**Given request**
Write out every line below that includes the word "were".

(Scripts that build scenes)
■ ■ ■ ■
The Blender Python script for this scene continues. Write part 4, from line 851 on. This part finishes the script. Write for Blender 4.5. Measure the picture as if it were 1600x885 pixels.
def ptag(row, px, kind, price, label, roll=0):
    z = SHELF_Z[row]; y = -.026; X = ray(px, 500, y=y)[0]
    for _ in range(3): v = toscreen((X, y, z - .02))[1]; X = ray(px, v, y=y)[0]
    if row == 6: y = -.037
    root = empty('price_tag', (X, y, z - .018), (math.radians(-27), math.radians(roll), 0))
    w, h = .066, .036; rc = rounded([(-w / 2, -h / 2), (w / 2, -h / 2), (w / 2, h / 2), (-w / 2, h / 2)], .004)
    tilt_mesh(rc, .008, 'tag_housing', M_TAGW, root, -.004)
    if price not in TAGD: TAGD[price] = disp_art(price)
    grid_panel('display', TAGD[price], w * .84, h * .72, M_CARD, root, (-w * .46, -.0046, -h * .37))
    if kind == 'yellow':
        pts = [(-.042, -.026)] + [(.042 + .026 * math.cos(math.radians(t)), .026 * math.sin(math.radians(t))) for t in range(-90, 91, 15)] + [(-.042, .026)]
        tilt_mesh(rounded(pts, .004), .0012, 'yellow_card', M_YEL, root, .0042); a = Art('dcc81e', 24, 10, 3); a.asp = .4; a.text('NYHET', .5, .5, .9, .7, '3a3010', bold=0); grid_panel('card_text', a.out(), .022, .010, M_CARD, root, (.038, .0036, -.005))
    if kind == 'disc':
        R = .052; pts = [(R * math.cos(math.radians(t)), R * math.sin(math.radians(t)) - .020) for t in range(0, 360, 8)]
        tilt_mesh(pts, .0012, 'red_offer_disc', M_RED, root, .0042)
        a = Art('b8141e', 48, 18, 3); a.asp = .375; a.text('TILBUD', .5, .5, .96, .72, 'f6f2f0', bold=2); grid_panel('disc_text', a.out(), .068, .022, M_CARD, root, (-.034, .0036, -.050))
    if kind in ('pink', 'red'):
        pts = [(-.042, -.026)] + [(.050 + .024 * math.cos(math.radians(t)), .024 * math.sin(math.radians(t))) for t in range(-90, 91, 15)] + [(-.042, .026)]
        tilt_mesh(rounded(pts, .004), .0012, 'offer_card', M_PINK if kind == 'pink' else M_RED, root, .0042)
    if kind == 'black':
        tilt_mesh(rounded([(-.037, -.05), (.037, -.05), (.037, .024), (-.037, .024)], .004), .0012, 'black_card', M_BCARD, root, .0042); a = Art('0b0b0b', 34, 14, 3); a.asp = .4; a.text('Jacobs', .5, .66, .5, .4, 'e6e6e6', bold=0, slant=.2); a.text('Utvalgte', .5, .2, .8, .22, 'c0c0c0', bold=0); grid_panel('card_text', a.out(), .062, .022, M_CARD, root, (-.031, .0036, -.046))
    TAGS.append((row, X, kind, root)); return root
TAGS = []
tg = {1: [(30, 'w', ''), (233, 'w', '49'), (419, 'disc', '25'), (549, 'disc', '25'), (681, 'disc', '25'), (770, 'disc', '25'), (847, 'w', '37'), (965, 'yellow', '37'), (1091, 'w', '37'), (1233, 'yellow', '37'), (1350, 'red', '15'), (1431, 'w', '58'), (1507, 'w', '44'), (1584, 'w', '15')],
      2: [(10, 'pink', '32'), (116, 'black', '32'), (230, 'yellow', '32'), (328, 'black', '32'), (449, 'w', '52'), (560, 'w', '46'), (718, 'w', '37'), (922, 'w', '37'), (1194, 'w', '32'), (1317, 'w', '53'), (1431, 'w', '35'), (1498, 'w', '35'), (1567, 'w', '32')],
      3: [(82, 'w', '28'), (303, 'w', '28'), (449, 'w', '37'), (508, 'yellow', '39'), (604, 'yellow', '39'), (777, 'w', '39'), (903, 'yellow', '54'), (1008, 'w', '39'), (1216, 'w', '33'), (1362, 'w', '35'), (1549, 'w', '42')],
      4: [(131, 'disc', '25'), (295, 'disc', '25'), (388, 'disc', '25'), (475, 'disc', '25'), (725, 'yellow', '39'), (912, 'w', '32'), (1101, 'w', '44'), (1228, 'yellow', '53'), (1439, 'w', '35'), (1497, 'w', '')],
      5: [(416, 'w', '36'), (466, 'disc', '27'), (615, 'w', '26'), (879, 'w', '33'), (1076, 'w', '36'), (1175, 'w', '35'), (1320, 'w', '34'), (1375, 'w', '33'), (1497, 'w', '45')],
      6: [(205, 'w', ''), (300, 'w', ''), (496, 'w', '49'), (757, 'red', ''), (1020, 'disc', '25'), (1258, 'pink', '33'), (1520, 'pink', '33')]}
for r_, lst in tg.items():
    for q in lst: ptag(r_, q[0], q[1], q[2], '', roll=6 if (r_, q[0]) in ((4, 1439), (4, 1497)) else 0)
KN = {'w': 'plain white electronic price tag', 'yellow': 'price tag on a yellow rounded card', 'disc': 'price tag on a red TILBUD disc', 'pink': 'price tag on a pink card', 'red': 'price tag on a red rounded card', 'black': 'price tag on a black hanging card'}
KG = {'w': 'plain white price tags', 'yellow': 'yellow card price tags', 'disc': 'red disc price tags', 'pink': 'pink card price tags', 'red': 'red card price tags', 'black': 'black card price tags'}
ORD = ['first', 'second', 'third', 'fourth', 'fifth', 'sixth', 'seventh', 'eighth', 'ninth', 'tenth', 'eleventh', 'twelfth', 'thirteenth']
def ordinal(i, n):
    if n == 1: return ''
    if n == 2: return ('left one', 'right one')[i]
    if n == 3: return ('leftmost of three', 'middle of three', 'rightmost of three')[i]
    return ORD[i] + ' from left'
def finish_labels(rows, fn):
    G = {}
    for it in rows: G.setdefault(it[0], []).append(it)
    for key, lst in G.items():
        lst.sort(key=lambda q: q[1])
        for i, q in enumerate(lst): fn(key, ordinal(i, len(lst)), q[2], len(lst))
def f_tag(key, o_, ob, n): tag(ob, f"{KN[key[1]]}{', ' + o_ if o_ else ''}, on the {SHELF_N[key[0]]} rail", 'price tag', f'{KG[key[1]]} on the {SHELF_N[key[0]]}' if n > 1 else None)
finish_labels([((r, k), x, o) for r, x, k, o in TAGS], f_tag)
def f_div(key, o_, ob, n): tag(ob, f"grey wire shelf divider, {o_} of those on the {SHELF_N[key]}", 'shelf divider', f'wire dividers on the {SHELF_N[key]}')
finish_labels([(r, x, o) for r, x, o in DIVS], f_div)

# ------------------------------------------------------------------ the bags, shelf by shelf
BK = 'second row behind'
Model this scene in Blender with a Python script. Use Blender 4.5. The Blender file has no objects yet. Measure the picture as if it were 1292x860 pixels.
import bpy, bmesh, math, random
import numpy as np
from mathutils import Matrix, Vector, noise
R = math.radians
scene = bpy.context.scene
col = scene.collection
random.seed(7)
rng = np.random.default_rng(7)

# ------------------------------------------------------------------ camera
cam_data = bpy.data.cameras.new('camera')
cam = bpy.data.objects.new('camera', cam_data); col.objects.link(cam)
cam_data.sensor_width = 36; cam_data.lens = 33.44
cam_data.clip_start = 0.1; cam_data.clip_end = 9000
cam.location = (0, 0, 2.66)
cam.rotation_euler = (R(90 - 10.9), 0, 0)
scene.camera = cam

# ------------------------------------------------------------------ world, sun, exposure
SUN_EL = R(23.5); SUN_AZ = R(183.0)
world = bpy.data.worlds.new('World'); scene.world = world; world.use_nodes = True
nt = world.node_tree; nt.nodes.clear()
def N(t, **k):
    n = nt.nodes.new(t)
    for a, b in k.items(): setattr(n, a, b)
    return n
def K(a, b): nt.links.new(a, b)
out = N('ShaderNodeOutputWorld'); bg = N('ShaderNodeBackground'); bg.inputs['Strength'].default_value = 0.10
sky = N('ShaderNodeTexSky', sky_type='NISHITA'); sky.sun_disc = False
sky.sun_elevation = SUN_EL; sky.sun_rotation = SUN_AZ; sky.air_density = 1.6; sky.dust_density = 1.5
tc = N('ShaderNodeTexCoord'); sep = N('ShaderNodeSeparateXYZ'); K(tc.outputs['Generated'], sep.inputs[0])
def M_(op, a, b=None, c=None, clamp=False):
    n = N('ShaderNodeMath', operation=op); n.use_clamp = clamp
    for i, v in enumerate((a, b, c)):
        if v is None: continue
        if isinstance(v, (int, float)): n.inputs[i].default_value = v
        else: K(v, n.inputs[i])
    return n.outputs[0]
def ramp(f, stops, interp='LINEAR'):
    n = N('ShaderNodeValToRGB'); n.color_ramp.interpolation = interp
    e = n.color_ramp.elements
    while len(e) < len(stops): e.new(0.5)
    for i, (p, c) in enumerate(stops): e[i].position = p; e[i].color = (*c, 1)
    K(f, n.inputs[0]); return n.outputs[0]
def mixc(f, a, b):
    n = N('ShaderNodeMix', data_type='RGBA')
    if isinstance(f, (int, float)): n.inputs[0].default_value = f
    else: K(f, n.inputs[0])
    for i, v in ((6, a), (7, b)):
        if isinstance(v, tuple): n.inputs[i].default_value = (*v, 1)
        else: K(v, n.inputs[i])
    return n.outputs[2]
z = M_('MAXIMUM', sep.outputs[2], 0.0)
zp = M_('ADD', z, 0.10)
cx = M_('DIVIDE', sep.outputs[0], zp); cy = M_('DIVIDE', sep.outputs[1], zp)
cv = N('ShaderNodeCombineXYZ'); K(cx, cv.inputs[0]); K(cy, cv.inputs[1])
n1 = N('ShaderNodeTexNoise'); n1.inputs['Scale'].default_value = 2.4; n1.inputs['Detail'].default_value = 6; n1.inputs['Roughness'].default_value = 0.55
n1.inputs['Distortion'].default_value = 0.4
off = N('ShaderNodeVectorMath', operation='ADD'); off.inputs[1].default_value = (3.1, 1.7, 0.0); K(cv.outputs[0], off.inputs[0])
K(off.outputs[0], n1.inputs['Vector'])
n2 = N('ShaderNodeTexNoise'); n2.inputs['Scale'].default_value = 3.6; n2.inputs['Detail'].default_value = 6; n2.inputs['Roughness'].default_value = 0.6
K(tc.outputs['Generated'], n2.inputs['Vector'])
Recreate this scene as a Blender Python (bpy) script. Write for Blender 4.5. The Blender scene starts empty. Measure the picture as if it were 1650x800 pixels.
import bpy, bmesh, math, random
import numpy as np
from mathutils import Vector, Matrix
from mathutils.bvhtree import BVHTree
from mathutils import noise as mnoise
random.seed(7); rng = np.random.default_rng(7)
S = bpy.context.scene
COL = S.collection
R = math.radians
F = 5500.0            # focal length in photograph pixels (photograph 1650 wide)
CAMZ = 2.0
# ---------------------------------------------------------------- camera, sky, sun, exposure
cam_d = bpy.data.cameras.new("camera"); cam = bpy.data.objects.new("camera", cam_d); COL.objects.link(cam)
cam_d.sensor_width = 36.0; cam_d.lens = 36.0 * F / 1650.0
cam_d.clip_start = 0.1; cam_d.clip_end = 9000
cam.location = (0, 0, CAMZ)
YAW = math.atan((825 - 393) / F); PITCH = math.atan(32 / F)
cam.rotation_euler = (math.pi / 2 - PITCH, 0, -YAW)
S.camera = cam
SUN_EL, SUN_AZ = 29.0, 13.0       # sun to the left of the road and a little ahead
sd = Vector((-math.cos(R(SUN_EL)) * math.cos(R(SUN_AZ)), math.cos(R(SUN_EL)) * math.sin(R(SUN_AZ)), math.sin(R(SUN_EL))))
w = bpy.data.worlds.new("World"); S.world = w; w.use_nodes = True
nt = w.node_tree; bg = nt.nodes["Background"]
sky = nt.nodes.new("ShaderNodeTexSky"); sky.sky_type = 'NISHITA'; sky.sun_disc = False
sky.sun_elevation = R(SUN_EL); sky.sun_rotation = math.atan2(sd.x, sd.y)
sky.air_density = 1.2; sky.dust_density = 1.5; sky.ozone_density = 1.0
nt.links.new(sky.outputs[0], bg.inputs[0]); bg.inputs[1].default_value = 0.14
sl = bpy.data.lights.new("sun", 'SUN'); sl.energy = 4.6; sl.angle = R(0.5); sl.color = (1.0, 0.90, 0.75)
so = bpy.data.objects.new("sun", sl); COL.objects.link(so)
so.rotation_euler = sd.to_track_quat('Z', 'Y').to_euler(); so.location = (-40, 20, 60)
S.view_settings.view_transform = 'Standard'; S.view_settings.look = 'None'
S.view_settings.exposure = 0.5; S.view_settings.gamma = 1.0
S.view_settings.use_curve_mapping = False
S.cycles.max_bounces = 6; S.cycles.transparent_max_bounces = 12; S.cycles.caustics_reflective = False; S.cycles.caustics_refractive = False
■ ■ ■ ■
**Problem solution**
The Blender Python script for this scene continues. Write part 4, from line 851 on. This part finishes the script. Write for Blender 4.5. Measure the picture as if it were 1600x885 pixels.
Model this scene in Blender with a Python script. Use Blender 4.5. The Blender file has no objects yet. Measure the picture as if it were 1292x860 pixels.
Recreate this scene as a Blender Python (bpy) script. Write for Blender 4.5. The Blender scene starts empty. Measure the picture as if it were 1650x800 pixels.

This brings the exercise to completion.